The-A team is run by Learning Services North in partnership with local clubs, schools and/or Distance Education Tasmania.  Students attend the A-team on a part-time basis for anywhere between two hours to two days per week.  Project features included separate access from the other part of the school for A-team students and parents entering the classroom, a quiet, uncrowded indoor and outdoor environment, and the classroom with specific autism spectrum disorder-focused teaching methods. 

The aim of the project was to improve learning outcomes, improve school attendance and access to the curriculum; develop a learning and problem-solving space for students, parents and teachers; and provide opportunities for teachers, teacher aides and students to build their skills and understanding in relation to Asperger's syndrome. 

As this was a pilot program, it was important to conduct an evaluation to identify the benefits of the program.  In order to gauge the effectiveness of the pilot, senior school psychologist, Karen Gee, was asked to evaluate the A-team program.  The evaluation focused on 26 students who attended the A-team between 2008 and 2010 and ranged in age from seven to 16 years old.  This evaluation has now been completed and I am very pleased to share its findings and recommendations with you.

The evaluation found that the A-team had many benefits for those students studying with Distance Education Tasmania as well as those who were at high risk in regular schools, allowing the students better social interaction, problem-solving opportunities and bringing together parents.

It was found that the majority of students involved experienced greatly improved self-esteem and social communication skills and reduced anxiety and stress.  Their attendance and engagement with the curriculum also increased.  The evaluation suggested that there should be a range of options for autistic students due to their varying nature and needs and includes 15 recommendations to better support students with autism.

The key recommendation is that an A-team continue along with in-school programs for students.  It recommends making the A-team part of Distance Education Tasmania for 2011 when a northern Distance Education Tasmania site is identified or established.  In the meantime the A-team will be retained in its current form and on its current site to enable non-distance education students to transition as they are ready into other programs or to develop partnership school arrangements for 2011.
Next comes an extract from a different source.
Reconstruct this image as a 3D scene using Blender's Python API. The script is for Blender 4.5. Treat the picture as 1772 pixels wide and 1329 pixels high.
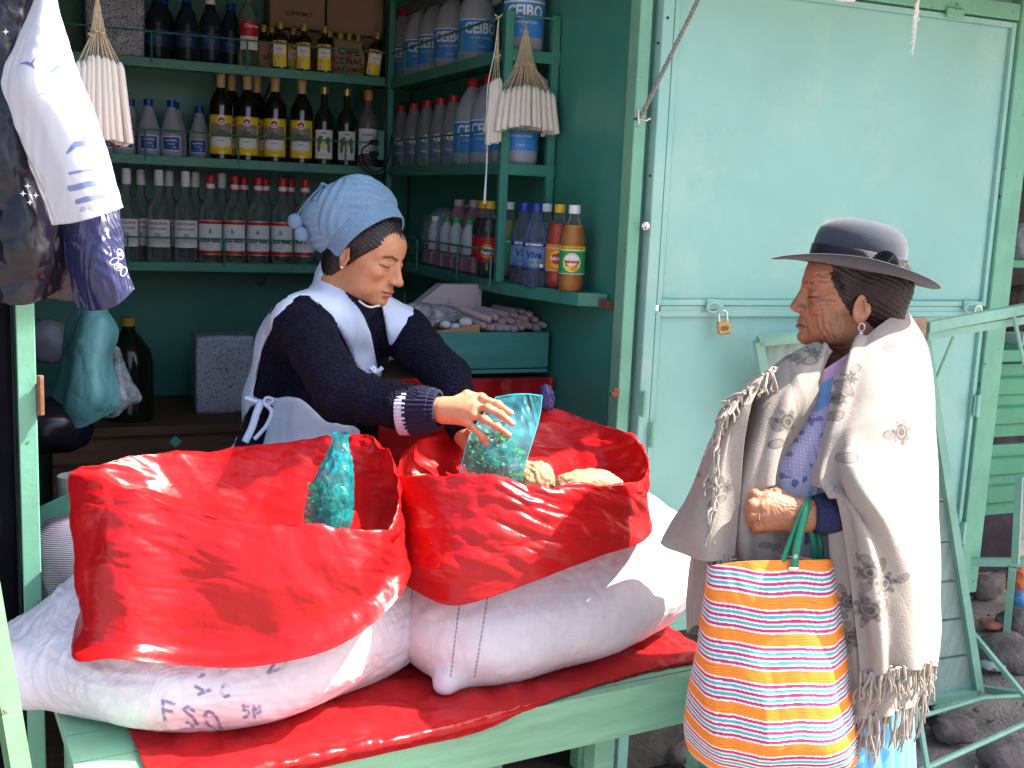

Other key recommendations included developing a partnership model with schools that will enable school-capacity building by using staff with expertise in autism spectrum disorder and those who have built up expertise from the original program, using school resources, such as positive behaviour support, to appropriately support students, develop transition programs for older students who have Asperger's syndrome to reduce the risk of them not completing school, ensuring that support teams consult with parents about how they would like to be involved in the program, and establishing a system of communicating information between schools and families.  The State Government will be accepting and implementing the key recommendations contained in the evaluation.  We also support and encourage schools to adopt the good practices also recommended in the review.  This will provide us with a clear way forward so that we can continue to support students with autism and their families.



[2.57 p.m.]
Ms RATTRAY (Question) - My question is to the Minister for Education, following that answer to do with the A-team funding.  Will that funding be incorporated into recurrent services and not into the area that it has been in the past where we come back to this question of needing funding every year, where this organisation that is considered worthy by parents has to keep coming back with their cap in their hand?  Will it be incorporated into recurrent funding?

Ms THORP - I thank the honourable member for her question.  I understand why you are asking that question and it has validity but I think that we have to be careful with any programs that have a specific group of people in mind to not commit into the future ad infinitum, if you like.

These programs need to be assessed on a regular basis to see if they are meeting the needs of the group they are intending to reach and also I think that when you think about the number of kids in the community that have other disabilities, autism gets a pretty good guernsey  yet there are plenty of other disabilities among our student population that we may need to look at in the future.  So in direct answer to your question, the long-term fate of the funding for all autism services is bound up in the Education budget.  But as to the long term, forever and ever future of any individual program, I would be very loath to do that.